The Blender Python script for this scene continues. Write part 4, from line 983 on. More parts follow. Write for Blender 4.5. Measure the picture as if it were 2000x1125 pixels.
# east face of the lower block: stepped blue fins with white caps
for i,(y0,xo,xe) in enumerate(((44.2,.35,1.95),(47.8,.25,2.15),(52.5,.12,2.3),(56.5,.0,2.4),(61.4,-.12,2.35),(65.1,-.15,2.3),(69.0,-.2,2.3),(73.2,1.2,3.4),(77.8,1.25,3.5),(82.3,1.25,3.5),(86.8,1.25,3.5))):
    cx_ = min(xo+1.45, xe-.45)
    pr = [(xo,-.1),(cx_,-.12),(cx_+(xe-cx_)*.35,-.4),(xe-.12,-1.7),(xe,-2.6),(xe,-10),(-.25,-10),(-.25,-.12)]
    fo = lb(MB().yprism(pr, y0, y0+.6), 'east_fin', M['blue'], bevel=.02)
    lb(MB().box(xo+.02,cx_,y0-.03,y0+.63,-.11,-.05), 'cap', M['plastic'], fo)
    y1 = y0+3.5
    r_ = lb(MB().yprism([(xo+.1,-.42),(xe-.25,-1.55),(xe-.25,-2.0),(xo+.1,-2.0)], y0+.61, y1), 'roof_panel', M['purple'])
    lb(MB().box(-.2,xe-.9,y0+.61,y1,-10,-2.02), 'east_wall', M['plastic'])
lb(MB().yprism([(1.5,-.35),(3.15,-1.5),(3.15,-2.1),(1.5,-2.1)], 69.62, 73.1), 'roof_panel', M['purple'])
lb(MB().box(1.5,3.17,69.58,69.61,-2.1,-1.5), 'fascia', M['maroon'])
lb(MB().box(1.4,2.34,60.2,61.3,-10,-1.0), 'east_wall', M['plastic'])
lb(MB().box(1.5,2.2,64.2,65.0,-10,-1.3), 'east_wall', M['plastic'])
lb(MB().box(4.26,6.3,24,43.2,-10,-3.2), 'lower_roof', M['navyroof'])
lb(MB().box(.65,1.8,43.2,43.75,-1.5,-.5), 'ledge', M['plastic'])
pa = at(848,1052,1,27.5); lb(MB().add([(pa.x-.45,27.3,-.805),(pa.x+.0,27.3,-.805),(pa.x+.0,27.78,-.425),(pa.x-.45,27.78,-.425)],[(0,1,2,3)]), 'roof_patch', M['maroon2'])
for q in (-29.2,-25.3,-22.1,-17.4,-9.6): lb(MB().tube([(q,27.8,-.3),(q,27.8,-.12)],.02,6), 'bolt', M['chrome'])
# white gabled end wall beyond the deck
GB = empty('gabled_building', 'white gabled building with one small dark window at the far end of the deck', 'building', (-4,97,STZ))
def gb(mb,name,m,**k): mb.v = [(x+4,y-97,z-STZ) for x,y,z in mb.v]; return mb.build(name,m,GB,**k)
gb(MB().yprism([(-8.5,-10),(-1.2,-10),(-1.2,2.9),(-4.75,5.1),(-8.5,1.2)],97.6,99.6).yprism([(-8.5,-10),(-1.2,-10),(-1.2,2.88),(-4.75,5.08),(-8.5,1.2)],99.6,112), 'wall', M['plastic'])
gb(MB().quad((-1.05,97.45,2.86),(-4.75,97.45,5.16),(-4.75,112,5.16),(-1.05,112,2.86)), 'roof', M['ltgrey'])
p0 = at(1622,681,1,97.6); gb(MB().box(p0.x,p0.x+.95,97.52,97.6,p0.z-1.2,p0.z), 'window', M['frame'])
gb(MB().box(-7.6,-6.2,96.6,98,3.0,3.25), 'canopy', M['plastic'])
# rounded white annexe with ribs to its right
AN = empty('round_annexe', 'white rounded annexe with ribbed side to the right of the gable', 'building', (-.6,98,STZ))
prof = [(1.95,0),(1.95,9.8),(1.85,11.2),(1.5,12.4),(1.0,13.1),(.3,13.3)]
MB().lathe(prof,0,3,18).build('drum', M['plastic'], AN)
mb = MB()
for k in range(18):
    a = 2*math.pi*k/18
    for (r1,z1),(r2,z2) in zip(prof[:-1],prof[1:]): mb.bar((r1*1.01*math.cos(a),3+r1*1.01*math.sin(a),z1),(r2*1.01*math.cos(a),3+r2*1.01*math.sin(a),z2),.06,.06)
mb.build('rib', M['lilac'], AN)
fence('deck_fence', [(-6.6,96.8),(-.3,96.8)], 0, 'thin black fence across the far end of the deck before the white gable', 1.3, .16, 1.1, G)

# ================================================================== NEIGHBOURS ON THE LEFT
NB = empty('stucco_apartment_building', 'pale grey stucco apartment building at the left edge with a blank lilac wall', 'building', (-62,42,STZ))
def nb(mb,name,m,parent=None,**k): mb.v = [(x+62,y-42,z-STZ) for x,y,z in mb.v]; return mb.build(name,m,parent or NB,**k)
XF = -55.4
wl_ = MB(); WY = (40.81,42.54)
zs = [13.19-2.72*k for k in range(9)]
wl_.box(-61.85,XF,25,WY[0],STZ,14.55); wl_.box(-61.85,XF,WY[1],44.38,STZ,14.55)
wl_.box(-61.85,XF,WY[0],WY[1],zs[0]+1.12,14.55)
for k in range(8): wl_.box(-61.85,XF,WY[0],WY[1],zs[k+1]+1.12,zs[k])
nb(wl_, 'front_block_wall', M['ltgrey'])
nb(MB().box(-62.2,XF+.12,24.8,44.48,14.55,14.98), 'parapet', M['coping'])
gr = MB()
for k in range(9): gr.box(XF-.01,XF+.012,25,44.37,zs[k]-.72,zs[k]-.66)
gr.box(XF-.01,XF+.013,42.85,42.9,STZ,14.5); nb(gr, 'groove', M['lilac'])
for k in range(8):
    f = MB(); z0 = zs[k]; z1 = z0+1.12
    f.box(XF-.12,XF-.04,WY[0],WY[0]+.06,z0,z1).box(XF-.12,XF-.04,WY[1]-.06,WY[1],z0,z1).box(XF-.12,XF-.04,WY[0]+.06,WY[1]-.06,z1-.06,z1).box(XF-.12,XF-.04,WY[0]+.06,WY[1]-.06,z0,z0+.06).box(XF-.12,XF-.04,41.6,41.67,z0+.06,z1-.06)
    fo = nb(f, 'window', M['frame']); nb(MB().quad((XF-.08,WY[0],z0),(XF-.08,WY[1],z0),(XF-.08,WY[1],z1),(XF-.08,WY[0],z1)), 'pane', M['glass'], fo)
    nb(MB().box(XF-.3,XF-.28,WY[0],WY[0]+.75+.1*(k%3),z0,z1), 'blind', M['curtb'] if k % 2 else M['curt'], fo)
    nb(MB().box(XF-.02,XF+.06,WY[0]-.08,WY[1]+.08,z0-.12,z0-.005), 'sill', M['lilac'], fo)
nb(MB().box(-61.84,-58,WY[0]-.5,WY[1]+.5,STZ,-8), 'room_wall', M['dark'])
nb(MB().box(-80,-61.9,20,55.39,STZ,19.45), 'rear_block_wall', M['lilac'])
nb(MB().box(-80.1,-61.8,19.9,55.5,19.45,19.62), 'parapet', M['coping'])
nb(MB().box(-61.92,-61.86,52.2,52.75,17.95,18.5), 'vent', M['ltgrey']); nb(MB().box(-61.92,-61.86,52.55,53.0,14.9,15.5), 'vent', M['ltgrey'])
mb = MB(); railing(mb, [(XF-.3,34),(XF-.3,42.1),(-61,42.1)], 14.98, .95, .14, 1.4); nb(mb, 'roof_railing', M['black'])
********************
# Exercise directions
Restate the whole listing exactly.

# Task result
The Blender Python script for this scene continues. Write part 4, from line 983 on. More parts follow. Write for Blender 4.5. Measure the picture as if it were 2000x1125 pixels.
# east face of the lower block: stepped blue fins with white caps
for i,(y0,xo,xe) in enumerate(((44.2,.35,1.95),(47.8,.25,2.15),(52.5,.12,2.3),(56.5,.0,2.4),(61.4,-.12,2.35),(65.1,-.15,2.3),(69.0,-.2,2.3),(73.2,1.2,3.4),(77.8,1.25,3.5),(82.3,1.25,3.5),(86.8,1.25,3.5))):
    cx_ = min(xo+1.45, xe-.45)
    pr = [(xo,-.1),(cx_,-.12),(cx_+(xe-cx_)*.35,-.4),(xe-.12,-1.7),(xe,-2.6),(xe,-10),(-.25,-10),(-.25,-.12)]
    fo = lb(MB().yprism(pr, y0, y0+.6), 'east_fin', M['blue'], bevel=.02)
    lb(MB().box(xo+.02,cx_,y0-.03,y0+.63,-.11,-.05), 'cap', M['plastic'], fo)
    y1 = y0+3.5
    r_ = lb(MB().yprism([(xo+.1,-.42),(xe-.25,-1.55),(xe-.25,-2.0),(xo+.1,-2.0)], y0+.61, y1), 'roof_panel', M['purple'])
    lb(MB().box(-.2,xe-.9,y0+.61,y1,-10,-2.02), 'east_wall', M['plastic'])
lb(MB().yprism([(1.5,-.35),(3.15,-1.5),(3.15,-2.1),(1.5,-2.1)], 69.62, 73.1), 'roof_panel', M['purple'])
lb(MB().box(1.5,3.17,69.58,69.61,-2.1,-1.5), 'fascia', M['maroon'])
lb(MB().box(1.4,2.34,60.2,61.3,-10,-1.0), 'east_wall', M['plastic'])
lb(MB().box(1.5,2.2,64.2,65.0,-10,-1.3), 'east_wall', M['plastic'])
lb(MB().box(4.26,6.3,24,43.2,-10,-3.2), 'lower_roof', M['navyroof'])
lb(MB().box(.65,1.8,43.2,43.75,-1.5,-.5), 'ledge', M['plastic'])
pa = at(848,1052,1,27.5); lb(MB().add([(pa.x-.45,27.3,-.805),(pa.x+.0,27.3,-.805),(pa.x+.0,27.78,-.425),(pa.x-.45,27.78,-.425)],[(0,1,2,3)]), 'roof_patch', M['maroon2'])
for q in (-29.2,-25.3,-22.1,-17.4,-9.6): lb(MB().tube([(q,27.8,-.3),(q,27.8,-.12)],.02,6), 'bolt', M['chrome'])
# white gabled end wall beyond the deck
GB = empty('gabled_building', 'white gabled building with one small dark window at the far end of the deck', 'building', (-4,97,STZ))
def gb(mb,name,m,**k): mb.v = [(x+4,y-97,z-STZ) for x,y,z in mb.v]; return mb.build(name,m,GB,**k)
gb(MB().yprism([(-8.5,-10),(-1.2,-10),(-1.2,2.9),(-4.75,5.1),(-8.5,1.2)],97.6,99.6).yprism([(-8.5,-10),(-1.2,-10),(-1.2,2.88),(-4.75,5.08),(-8.5,1.2)],99.6,112), 'wall', M['plastic'])
gb(MB().quad((-1.05,97.45,2.86),(-4.75,97.45,5.16),(-4.75,112,5.16),(-1.05,112,2.86)), 'roof', M['ltgrey'])
p0 = at(1622,681,1,97.6); gb(MB().box(p0.x,p0.x+.95,97.52,97.6,p0.z-1.2,p0.z), 'window', M['frame'])
gb(MB().box(-7.6,-6.2,96.6,98,3.0,3.25), 'canopy', M['plastic'])
# rounded white annexe with ribs to its right
AN = empty('round_annexe', 'white rounded annexe with ribbed side to the right of the gable', 'building', (-.6,98,STZ))
prof = [(1.95,0),(1.95,9.8),(1.85,11.2),(1.5,12.4),(1.0,13.1),(.3,13.3)]
MB().lathe(prof,0,3,18).build('drum', M['plastic'], AN)
mb = MB()
for k in range(18):
    a = 2*math.pi*k/18
    for (r1,z1),(r2,z2) in zip(prof[:-1],prof[1:]): mb.bar((r1*1.01*math.cos(a),3+r1*1.01*math.sin(a),z1),(r2*1.01*math.cos(a),3+r2*1.01*math.sin(a),z2),.06,.06)
mb.build('rib', M['lilac'], AN)
fence('deck_fence', [(-6.6,96.8),(-.3,96.8)], 0, 'thin black fence across the far end of the deck before the white gable', 1.3, .16, 1.1, G)

# ================================================================== NEIGHBOURS ON THE LEFT
NB = empty('stucco_apartment_building', 'pale grey stucco apartment building at the left edge with a blank lilac wall', 'building', (-62,42,STZ))
def nb(mb,name,m,parent=None,**k): mb.v = [(x+62,y-42,z-STZ) for x,y,z in mb.v]; return mb.build(name,m,parent or NB,**k)
XF = -55.4
wl_ = MB(); WY = (40.81,42.54)
zs = [13.19-2.72*k for k in range(9)]
wl_.box(-61.85,XF,25,WY[0],STZ,14.55); wl_.box(-61.85,XF,WY[1],44.38,STZ,14.55)
wl_.box(-61.85,XF,WY[0],WY[1],zs[0]+1.12,14.55)
for k in range(8): wl_.box(-61.85,XF,WY[0],WY[1],zs[k+1]+1.12,zs[k])
nb(wl_, 'front_block_wall', M['ltgrey'])
nb(MB().box(-62.2,XF+.12,24.8,44.48,14.55,14.98), 'parapet', M['coping'])
gr = MB()
for k in range(9): gr.box(XF-.01,XF+.012,25,44.37,zs[k]-.72,zs[k]-.66)
gr.box(XF-.01,XF+.013,42.85,42.9,STZ,14.5); nb(gr, 'groove', M['lilac'])
for k in range(8):
    f = MB(); z0 = zs[k]; z1 = z0+1.12
    f.box(XF-.12,XF-.04,WY[0],WY[0]+.06,z0,z1).box(XF-.12,XF-.04,WY[1]-.06,WY[1],z0,z1).box(XF-.12,XF-.04,WY[0]+.06,WY[1]-.06,z1-.06,z1).box(XF-.12,XF-.04,WY[0]+.06,WY[1]-.06,z0,z0+.06).box(XF-.12,XF-.04,41.6,41.67,z0+.06,z1-.06)
    fo = nb(f, 'window', M['frame']); nb(MB().quad((XF-.08,WY[0],z0),(XF-.08,WY[1],z0),(XF-.08,WY[1],z1),(XF-.08,WY[0],z1)), 'pane', M['glass'], fo)
    nb(MB().box(XF-.3,XF-.28,WY[0],WY[0]+.75+.1*(k%3),z0,z1), 'blind', M['curtb'] if k % 2 else M['curt'], fo)
    nb(MB().box(XF-.02,XF+.06,WY[0]-.08,WY[1]+.08,z0-.12,z0-.005), 'sill', M['lilac'], fo)
nb(MB().box(-61.84,-58,WY[0]-.5,WY[1]+.5,STZ,-8), 'room_wall', M['dark'])
nb(MB().box(-80,-61.9,20,55.39,STZ,19.45), 'rear_block_wall', M['lilac'])
nb(MB().box(-80.1,-61.8,19.9,55.5,19.45,19.62), 'parapet', M['coping'])
nb(MB().box(-61.92,-61.86,52.2,52.75,17.95,18.5), 'vent', M['ltgrey']); nb(MB().box(-61.92,-61.86,52.55,53.0,14.9,15.5), 'vent', M['ltgrey'])
mb = MB(); railing(mb, [(XF-.3,34),(XF-.3,42.1),(-61,42.1)], 14.98, .95, .14, 1.4); nb(mb, 'roof_railing', M['black'])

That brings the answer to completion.